*YOUR OBJECTIVE*
Output every line of the data exactly as it appears.
###
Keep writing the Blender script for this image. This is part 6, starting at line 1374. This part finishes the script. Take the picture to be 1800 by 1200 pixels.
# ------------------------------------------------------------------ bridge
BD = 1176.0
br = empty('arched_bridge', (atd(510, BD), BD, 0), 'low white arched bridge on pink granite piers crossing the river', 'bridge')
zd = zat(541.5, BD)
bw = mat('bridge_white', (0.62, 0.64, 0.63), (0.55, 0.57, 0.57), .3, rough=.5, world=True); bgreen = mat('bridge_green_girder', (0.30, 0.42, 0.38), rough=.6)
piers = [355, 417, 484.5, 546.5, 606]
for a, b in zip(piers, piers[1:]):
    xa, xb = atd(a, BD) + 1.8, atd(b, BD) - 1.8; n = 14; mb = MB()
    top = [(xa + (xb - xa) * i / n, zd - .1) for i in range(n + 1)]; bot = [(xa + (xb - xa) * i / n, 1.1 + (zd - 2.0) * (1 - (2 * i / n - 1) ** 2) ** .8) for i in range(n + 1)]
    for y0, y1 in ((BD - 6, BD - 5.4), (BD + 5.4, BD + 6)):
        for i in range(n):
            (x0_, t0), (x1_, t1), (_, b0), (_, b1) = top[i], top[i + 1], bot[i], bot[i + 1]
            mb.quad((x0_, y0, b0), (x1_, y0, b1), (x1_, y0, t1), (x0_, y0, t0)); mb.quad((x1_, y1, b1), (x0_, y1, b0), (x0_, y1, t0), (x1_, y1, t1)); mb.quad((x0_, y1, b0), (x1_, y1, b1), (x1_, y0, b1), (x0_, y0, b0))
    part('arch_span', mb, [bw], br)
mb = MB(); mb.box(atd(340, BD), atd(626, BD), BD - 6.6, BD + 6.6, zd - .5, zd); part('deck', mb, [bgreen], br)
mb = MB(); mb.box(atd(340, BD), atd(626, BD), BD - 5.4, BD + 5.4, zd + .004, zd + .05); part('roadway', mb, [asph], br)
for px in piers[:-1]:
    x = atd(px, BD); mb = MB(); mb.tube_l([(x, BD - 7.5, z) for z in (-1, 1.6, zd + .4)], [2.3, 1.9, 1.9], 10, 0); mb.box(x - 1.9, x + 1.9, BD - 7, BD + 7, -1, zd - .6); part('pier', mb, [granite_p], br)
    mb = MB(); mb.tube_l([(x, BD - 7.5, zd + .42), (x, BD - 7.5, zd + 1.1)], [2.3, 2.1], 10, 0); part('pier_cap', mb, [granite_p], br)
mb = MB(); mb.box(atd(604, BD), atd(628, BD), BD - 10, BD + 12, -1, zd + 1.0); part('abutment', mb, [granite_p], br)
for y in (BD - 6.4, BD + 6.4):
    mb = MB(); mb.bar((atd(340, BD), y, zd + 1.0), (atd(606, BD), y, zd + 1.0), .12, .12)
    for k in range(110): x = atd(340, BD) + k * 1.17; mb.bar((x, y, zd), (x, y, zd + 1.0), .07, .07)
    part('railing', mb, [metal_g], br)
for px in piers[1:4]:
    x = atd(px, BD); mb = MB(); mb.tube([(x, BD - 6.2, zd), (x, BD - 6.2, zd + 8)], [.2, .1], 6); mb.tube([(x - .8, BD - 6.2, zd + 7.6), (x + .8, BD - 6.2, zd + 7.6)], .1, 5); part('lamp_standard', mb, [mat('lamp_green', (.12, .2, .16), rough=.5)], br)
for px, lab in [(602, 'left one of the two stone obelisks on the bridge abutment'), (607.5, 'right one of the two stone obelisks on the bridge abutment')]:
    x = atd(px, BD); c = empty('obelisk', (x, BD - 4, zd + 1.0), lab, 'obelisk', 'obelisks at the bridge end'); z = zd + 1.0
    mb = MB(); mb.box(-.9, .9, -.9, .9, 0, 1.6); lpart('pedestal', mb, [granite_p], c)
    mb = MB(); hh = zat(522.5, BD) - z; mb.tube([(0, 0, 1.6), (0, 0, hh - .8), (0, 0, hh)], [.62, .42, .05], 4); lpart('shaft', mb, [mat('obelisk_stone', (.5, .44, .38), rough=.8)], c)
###
*CORRECT OUTPUT*
Keep writing the Blender script for this image. This is part 6, starting at line 1374. This part finishes the script. Take the picture to be 1800 by 1200 pixels.
# ------------------------------------------------------------------ bridge
BD = 1176.0
br = empty('arched_bridge', (atd(510, BD), BD, 0), 'low white arched bridge on pink granite piers crossing the river', 'bridge')
zd = zat(541.5, BD)
bw = mat('bridge_white', (0.62, 0.64, 0.63), (0.55, 0.57, 0.57), .3, rough=.5, world=True); bgreen = mat('bridge_green_girder', (0.30, 0.42, 0.38), rough=.6)
piers = [355, 417, 484.5, 546.5, 606]
for a, b in zip(piers, piers[1:]):
    xa, xb = atd(a, BD) + 1.8, atd(b, BD) - 1.8; n = 14; mb = MB()
    top = [(xa + (xb - xa) * i / n, zd - .1) for i in range(n + 1)]; bot = [(xa + (xb - xa) * i / n, 1.1 + (zd - 2.0) * (1 - (2 * i / n - 1) ** 2) ** .8) for i in range(n + 1)]
    for y0, y1 in ((BD - 6, BD - 5.4), (BD + 5.4, BD + 6)):
        for i in range(n):
            (x0_, t0), (x1_, t1), (_, b0), (_, b1) = top[i], top[i + 1], bot[i], bot[i + 1]
            mb.quad((x0_, y0, b0), (x1_, y0, b1), (x1_, y0, t1), (x0_, y0, t0)); mb.quad((x1_, y1, b1), (x0_, y1, b0), (x0_, y1, t0), (x1_, y1, t1)); mb.quad((x0_, y1, b0), (x1_, y1, b1), (x1_, y0, b1), (x0_, y0, b0))
    part('arch_span', mb, [bw], br)
mb = MB(); mb.box(atd(340, BD), atd(626, BD), BD - 6.6, BD + 6.6, zd - .5, zd); part('deck', mb, [bgreen], br)
mb = MB(); mb.box(atd(340, BD), atd(626, BD), BD - 5.4, BD + 5.4, zd + .004, zd + .05); part('roadway', mb, [asph], br)
for px in piers[:-1]:
    x = atd(px, BD); mb = MB(); mb.tube_l([(x, BD - 7.5, z) for z in (-1, 1.6, zd + .4)], [2.3, 1.9, 1.9], 10, 0); mb.box(x - 1.9, x + 1.9, BD - 7, BD + 7, -1, zd - .6); part('pier', mb, [granite_p], br)
    mb = MB(); mb.tube_l([(x, BD - 7.5, zd + .42), (x, BD - 7.5, zd + 1.1)], [2.3, 2.1], 10, 0); part('pier_cap', mb, [granite_p], br)
mb = MB(); mb.box(atd(604, BD), atd(628, BD), BD - 10, BD + 12, -1, zd + 1.0); part('abutment', mb, [granite_p], br)
for y in (BD - 6.4, BD + 6.4):
    mb = MB(); mb.bar((atd(340, BD), y, zd + 1.0), (atd(606, BD), y, zd + 1.0), .12, .12)
    for k in range(110): x = atd(340, BD) + k * 1.17; mb.bar((x, y, zd), (x, y, zd + 1.0), .07, .07)
    part('railing', mb, [metal_g], br)
for px in piers[1:4]:
    x = atd(px, BD); mb = MB(); mb.tube([(x, BD - 6.2, zd), (x, BD - 6.2, zd + 8)], [.2, .1], 6); mb.tube([(x - .8, BD - 6.2, zd + 7.6), (x + .8, BD - 6.2, zd + 7.6)], .1, 5); part('lamp_standard', mb, [mat('lamp_green', (.12, .2, .16), rough=.5)], br)
for px, lab in [(602, 'left one of the two stone obelisks on the bridge abutment'), (607.5, 'right one of the two stone obelisks on the bridge abutment')]:
    x = atd(px, BD); c = empty('obelisk', (x, BD - 4, zd + 1.0), lab, 'obelisk', 'obelisks at the bridge end'); z = zd + 1.0
    mb = MB(); mb.box(-.9, .9, -.9, .9, 0, 1.6); lpart('pedestal', mb, [granite_p], c)
    mb = MB(); hh = zat(522.5, BD) - z; mb.tube([(0, 0, 1.6), (0, 0, hh - .8), (0, 0, hh)], [.62, .42, .05], 4); lpart('shaft', mb, [mat('obelisk_stone', (.5, .44, .38), rough=.8)], c)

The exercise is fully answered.